[start of MATERIALS PROVIDED]

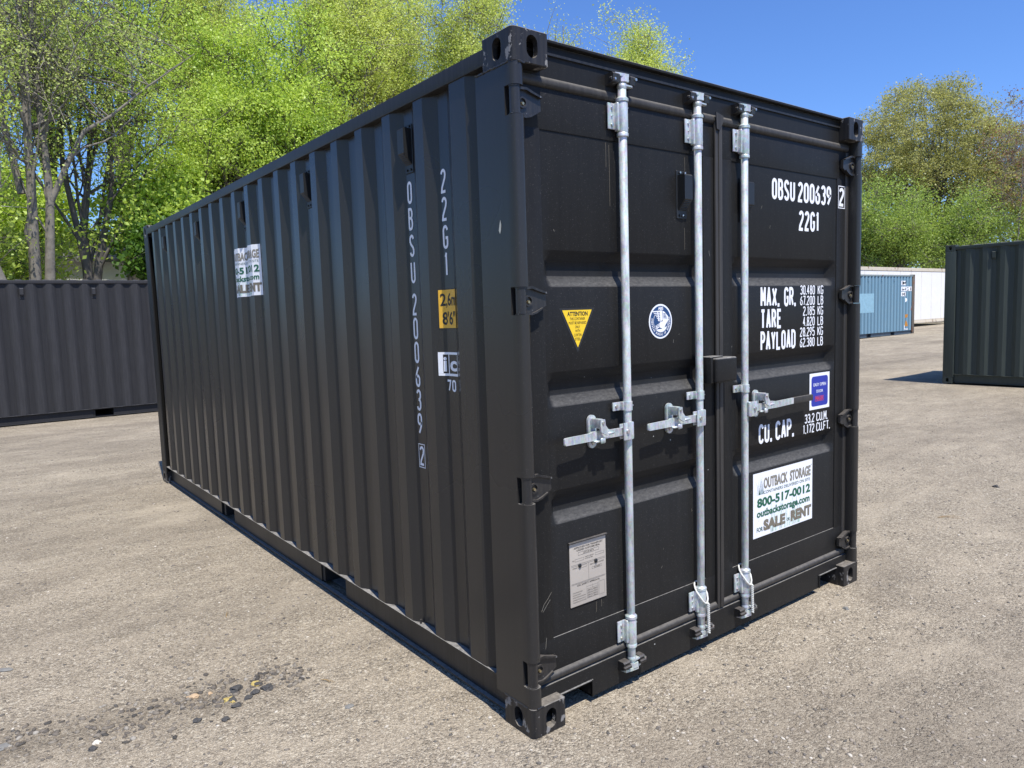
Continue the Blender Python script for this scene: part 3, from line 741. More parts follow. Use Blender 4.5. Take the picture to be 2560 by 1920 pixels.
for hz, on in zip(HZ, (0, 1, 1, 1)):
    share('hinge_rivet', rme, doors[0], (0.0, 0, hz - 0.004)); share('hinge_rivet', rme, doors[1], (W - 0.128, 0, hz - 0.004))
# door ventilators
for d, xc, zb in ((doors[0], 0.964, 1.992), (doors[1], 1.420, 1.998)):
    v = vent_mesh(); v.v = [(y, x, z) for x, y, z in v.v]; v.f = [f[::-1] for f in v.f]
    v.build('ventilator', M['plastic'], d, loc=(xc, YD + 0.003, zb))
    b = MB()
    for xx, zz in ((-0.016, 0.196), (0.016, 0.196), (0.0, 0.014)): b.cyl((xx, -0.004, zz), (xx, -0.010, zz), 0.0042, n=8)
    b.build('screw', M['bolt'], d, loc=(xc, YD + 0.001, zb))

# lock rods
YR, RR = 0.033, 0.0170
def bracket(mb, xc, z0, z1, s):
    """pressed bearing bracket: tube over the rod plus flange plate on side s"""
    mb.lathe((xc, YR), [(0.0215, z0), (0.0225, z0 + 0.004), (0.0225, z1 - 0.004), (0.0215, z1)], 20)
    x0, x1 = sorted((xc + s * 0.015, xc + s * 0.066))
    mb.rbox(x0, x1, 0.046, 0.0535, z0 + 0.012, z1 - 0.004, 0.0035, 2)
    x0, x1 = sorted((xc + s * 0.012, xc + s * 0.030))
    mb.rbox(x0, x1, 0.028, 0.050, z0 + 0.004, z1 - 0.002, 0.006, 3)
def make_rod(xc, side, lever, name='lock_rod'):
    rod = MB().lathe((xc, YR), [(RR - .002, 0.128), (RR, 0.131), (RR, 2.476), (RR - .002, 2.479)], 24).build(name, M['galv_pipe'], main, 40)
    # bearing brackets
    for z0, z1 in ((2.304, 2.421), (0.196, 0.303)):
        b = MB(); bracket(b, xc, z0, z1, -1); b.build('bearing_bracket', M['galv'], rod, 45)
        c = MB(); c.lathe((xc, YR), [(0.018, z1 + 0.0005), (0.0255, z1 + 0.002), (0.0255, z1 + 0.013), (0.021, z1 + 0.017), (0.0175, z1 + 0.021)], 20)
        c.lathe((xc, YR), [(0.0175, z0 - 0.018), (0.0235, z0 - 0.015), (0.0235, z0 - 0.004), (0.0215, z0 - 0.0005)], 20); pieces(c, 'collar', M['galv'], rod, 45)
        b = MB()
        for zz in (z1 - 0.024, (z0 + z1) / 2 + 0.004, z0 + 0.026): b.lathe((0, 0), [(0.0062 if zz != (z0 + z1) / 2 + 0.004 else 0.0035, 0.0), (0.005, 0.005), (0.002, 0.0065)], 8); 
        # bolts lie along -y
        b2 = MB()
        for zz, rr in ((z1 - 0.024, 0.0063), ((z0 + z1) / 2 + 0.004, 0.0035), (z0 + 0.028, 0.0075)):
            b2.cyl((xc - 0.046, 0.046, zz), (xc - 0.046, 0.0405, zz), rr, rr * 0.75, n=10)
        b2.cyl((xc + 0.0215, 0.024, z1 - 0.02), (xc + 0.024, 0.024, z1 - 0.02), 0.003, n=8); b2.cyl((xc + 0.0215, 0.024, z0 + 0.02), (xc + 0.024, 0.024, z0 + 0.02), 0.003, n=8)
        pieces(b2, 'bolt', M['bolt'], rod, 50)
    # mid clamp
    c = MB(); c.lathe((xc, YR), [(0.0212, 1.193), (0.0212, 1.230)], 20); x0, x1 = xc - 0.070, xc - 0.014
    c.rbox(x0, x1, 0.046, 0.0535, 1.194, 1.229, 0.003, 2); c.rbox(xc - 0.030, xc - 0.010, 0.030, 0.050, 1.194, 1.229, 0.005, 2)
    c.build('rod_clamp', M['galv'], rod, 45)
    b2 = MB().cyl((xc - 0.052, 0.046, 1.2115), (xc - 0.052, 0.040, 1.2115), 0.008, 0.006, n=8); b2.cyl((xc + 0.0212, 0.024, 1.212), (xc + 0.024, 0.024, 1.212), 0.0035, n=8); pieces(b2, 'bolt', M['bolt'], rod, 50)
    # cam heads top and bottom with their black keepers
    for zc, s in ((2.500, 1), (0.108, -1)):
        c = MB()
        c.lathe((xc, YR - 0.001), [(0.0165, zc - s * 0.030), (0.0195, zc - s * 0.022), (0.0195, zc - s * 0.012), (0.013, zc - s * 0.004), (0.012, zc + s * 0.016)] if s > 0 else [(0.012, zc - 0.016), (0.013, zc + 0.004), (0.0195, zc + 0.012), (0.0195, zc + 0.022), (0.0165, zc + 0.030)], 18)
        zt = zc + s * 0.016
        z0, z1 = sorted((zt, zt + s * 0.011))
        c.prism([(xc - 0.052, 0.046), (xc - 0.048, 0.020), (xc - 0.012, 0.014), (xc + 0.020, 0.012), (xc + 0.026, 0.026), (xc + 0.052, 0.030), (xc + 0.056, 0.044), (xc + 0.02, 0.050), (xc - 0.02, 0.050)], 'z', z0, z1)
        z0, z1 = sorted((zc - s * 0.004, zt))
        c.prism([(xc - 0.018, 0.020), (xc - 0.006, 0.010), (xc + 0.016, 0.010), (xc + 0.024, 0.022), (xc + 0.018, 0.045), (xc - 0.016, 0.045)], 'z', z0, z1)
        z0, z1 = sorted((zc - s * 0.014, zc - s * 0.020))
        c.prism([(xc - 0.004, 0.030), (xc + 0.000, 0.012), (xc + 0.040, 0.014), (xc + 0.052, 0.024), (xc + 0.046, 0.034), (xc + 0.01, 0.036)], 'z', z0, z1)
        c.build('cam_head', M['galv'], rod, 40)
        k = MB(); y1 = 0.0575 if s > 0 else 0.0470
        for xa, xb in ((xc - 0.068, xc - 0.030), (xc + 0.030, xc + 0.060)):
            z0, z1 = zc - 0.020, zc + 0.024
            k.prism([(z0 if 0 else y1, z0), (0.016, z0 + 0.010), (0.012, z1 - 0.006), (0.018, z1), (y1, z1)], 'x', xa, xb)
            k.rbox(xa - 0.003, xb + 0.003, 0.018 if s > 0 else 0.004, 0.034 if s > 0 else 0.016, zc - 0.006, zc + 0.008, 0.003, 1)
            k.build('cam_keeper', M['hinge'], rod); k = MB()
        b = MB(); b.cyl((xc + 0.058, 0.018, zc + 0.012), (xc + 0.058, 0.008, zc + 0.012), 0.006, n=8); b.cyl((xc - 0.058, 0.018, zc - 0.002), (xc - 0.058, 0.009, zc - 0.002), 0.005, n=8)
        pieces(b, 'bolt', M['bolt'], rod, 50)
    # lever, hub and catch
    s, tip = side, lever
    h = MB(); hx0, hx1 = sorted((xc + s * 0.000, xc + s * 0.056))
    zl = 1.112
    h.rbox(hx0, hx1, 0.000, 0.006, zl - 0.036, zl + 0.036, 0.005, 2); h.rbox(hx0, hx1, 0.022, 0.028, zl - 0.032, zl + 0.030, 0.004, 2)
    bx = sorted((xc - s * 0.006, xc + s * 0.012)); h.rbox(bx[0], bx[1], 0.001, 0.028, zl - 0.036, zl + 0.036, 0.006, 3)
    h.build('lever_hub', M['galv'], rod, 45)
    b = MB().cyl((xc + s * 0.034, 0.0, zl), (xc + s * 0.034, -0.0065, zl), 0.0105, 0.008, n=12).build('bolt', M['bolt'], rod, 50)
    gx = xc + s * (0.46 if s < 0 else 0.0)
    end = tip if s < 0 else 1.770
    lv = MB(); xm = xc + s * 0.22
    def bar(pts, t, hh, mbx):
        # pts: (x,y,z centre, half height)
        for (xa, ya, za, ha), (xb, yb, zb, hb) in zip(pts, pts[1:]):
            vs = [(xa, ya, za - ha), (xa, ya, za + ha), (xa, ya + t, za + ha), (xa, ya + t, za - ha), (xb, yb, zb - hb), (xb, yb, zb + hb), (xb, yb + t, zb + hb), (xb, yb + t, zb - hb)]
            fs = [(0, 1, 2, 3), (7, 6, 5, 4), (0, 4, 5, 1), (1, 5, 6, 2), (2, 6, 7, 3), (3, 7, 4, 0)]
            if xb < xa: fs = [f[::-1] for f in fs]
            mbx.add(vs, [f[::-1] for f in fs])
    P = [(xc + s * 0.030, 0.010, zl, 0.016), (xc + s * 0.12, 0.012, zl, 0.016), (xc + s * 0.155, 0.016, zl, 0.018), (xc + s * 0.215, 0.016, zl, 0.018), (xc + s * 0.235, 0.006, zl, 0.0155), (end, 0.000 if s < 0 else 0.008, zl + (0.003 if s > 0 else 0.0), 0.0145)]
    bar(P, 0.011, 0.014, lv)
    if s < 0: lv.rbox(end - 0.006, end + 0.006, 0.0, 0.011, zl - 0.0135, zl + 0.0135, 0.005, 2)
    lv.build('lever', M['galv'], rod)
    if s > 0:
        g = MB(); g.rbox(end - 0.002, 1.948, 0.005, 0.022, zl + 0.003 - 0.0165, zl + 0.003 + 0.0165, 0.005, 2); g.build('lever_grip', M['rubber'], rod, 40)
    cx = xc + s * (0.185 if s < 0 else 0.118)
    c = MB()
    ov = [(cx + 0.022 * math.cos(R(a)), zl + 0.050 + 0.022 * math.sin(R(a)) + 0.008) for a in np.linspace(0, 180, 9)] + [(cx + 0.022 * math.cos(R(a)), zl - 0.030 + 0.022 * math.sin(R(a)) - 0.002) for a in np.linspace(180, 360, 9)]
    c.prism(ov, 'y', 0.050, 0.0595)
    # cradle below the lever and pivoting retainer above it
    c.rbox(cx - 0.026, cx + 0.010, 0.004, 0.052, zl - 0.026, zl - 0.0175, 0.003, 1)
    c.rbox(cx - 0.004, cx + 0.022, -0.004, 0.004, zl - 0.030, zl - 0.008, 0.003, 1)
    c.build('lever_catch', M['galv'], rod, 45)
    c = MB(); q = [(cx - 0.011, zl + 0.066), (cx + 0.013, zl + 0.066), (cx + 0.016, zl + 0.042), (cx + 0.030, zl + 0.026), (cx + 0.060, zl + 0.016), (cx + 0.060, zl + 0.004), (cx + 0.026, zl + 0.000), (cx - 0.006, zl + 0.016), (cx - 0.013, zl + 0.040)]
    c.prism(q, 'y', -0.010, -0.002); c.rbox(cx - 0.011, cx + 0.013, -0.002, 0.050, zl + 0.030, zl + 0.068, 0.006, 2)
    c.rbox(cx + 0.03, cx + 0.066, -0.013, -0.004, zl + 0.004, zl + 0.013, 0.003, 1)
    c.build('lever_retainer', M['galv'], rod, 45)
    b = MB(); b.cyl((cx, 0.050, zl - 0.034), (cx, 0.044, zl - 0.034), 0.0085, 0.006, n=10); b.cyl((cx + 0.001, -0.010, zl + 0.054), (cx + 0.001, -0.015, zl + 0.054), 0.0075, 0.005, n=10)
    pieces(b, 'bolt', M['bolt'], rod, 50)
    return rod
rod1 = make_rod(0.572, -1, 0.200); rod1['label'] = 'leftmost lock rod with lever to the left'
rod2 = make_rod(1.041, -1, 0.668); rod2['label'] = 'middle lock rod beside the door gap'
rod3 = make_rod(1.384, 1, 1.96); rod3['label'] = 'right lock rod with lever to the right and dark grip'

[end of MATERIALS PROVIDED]
[start of MATERIALS PROVIDED]

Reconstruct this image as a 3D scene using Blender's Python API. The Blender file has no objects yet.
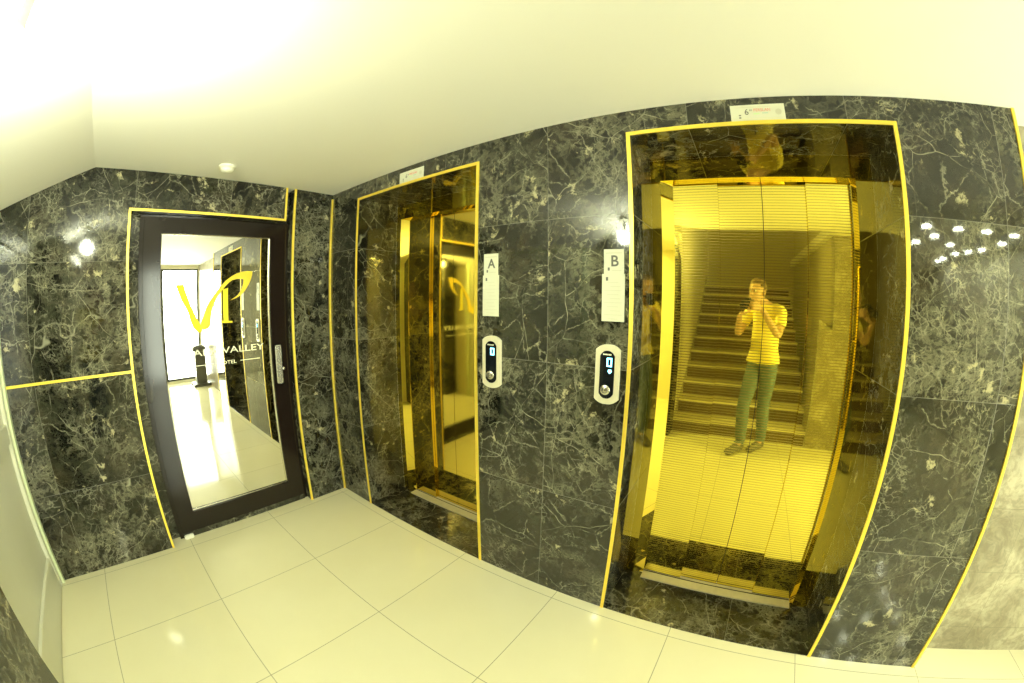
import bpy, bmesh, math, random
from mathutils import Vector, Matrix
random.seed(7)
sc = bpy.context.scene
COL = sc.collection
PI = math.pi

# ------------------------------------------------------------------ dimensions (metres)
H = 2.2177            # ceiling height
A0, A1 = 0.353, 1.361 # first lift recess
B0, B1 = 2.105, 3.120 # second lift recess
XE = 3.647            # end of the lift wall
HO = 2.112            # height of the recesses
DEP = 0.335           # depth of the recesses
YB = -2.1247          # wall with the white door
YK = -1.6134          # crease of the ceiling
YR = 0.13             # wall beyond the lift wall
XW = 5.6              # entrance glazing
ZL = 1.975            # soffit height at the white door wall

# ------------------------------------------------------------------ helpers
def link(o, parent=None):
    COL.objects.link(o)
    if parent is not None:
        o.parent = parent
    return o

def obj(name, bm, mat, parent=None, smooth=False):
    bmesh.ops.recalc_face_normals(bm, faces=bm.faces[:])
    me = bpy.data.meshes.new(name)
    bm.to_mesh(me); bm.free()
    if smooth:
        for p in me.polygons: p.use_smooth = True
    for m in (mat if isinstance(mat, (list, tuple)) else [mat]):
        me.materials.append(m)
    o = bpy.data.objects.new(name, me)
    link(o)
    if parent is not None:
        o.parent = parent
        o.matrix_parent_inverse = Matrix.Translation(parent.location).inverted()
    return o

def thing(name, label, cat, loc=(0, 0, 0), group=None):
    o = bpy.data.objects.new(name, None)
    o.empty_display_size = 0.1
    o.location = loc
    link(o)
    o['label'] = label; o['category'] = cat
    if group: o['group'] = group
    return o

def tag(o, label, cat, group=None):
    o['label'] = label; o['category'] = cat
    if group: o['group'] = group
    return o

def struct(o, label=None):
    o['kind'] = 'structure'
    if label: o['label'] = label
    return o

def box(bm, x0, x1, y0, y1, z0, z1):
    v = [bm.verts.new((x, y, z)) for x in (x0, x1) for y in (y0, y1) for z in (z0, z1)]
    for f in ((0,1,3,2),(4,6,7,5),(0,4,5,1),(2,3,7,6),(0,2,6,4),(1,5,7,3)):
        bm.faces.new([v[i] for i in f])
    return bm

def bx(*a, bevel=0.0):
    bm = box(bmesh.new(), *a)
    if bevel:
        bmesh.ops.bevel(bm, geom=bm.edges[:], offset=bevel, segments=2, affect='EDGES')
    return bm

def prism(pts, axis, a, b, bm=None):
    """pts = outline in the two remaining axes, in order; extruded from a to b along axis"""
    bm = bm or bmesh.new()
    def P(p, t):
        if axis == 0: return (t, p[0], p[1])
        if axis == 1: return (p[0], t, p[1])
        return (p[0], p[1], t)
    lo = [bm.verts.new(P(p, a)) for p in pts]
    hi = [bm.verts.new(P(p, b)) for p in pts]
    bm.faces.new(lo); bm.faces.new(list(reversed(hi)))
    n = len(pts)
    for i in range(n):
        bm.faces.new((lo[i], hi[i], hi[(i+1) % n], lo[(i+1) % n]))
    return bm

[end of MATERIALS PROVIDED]

▶ [THE EXERCISE] Return every line above that contains the word "Python".

▶ [EXERCISE RESULT]
Continue the Blender Python script for this scene: part 3, from line 741. More parts follow. Use Blender 4.5. Take the picture to be 2560 by 1920 pixels.
Reconstruct this image as a 3D scene using Blender's Python API. The Blender file has no objects yet.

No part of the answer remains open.